HMRC had third party information which indicated that the Appellant had an undisclosed source of income, i.e. the letting of a property. The taxpayer's accountant provided details of the rental income to HMRC. In addition to assessing tax and interest in respect of the undeclared rentals, the Inspector proposed to impose a penalty on the ground that there had been neglect on the part of the Appellant. In accordance with the relevant law, it was not in dispute that it was for the Crown to demonstrate negligent conduct on the part of the taxpayer, but once that had been done, it was then for the Appellant to prove that the level of penalty was excessive.

It was the taxpayer's only initial contention that the penalty should have been set at 15%, rather than 30% of the additional tax. His argument for this was the consistent treatment of other taxpayers in similar situations – he made reference to a politician's spouse who had been charged penalties at 10%.

It was contended on behalf of the Revenue that:

  • the manner in which the penalty had been calculated was fair and in accordance with HMRC's standard procedures, proceeding initially on the basis that there had been neglect, which had not been disputed until the opening of the hearing;
  • the 10% penalty offered to the offshore account holders was only given in return for voluntary disclosure.

The Special Commissioner dismissed the taxpayer's appeal on the adjustment of the penalty. Given that the Appellant had denied the existence of the income on a number of occasions and did not confirm the receipt of rental income until about 18 months after the commencement of the enquiry, it was the Special Commissioner's view that the reduction in penalty had been generous.

Sempra Metals Ltd v R & C Commrs

Payments to employee benefit trusts

Employee bonuses were paid to a newly established employee benefit trust (EBT). This money was then available to the employees as loans. The EBT was replaced with a family benefit trust (FBT) which was similar to the EBT except the beneficiaries included family of employees.

Revenue contended that payments to the EBT and FBT were “potential emoluments” and so not deductible for corporation tax purposes (until such time as the potential becomes an emolument).

It was decided that the payments were “potential emoluments” and hence not deductible. Key to this decision was that the trustees could use the funds not only to pay emoluments but also to make payments that were not emoluments.

Snell v R & C Commrs

Tax Advantage

The taxpayers had for many years been directors and the sole shareholders of a building company in which they held all the issued shares, holding 500 each. The company was a house builder and Mr S looked after the management of the building works while Mrs S looked after the administration. The taxpayers each gave one share in the company to one of their two sons in 1999 and they hoped their sons would take over the business one day.

The taxpayer was concerned that if he and his wife simply passed their shares to their sons they might, in these litigious times, be passing them liabilities as well as assets if a former customer sued the company for some defect in a property. The taxpayers were advised by their solicitor that it would be possible to transfer the business to a new company is such a way as to avoid the new company taking on such contingent liabilities. As a result of the tax effects of this transaction, the taxpayers’ accountant advised on a tax efficient means of transferring the company.
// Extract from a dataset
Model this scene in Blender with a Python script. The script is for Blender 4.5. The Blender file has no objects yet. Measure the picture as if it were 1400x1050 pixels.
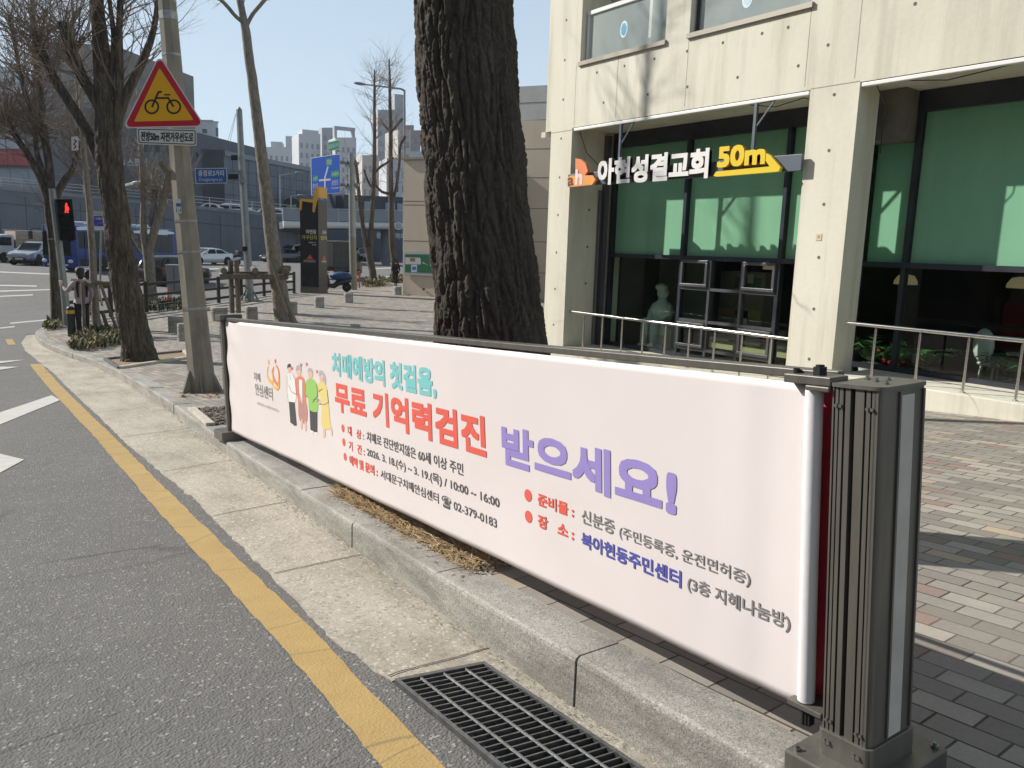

The sales of their shares by the four members of the family were transactions in securities and the taxpayers obtained a tax advantage in consequence of those sales. Hence the taxpayers had to show that the transactions were carried out for bona fide commercial reasons and that none of those transactions had as their main object or one of their main objects to obtain a tax advantage.

It was the case that one of the objects of the sale of the shares was to obtain a cash payment for the taxpayers which gave them a tax advantage and the sole issue in this appeal was whether that can be said to be one of the main objects of the sale.

The Special Commissioner held that the sale of the shares were transactions carried out for bona fide commercial reasons. These sales were part of the overall transaction which had the effect of securing the continued operation of a successful business in the context of the desire of the owners and managers of that business to retire but to enable the business to continue. However, it was held that one of the main objects of the sale was the tax advantage. The value of the transaction as a whole (about £1.4 million) and the cash payment (£100,000) compared with the issue of preference shares for £1,300,000 was not considered a correct test for reaching an alternative conclusion – it was the actions of the taxpayers, i.e. they sought to obtain the maximum allowable cash from the transaction.

It was interesting to note from the case that the fact that the owners of the business did not then immediately retire was immaterial.

VAT and Duties Tribunals

Quarriers

This is an appeal by the taxpayer (a registered Scottish charity) against a decision of HMRC dated to the effect that the proposed construction of a new building (an epilepsy assessment centre) would not qualify for zero rating.

The supply, in the course of construction of a building intended for use solely for a relevant charitable purpose, of services related to the construction were zero-rated – use for a relevant charitable purpose means use by a charity otherwise than in the course or furtherance of a business.

HMRC concluded that the works were not for a relevant charitable purpose, because the supplies to be made at the new epilepsy assessment centre, would, according to HMRC, be by way of business activities.

The Tribunal allowed the taxpayer's appeal. The basis for the decision was that the intended use of the proposed new epilepsy centre would not in any real sense be a trading or commercial activity which might justify it being described as “economic” or a use in the course or furtherance of a business.

In reading the report, one cannot help but wonder if HMRC's contention arises from EU influence on the UK tax system.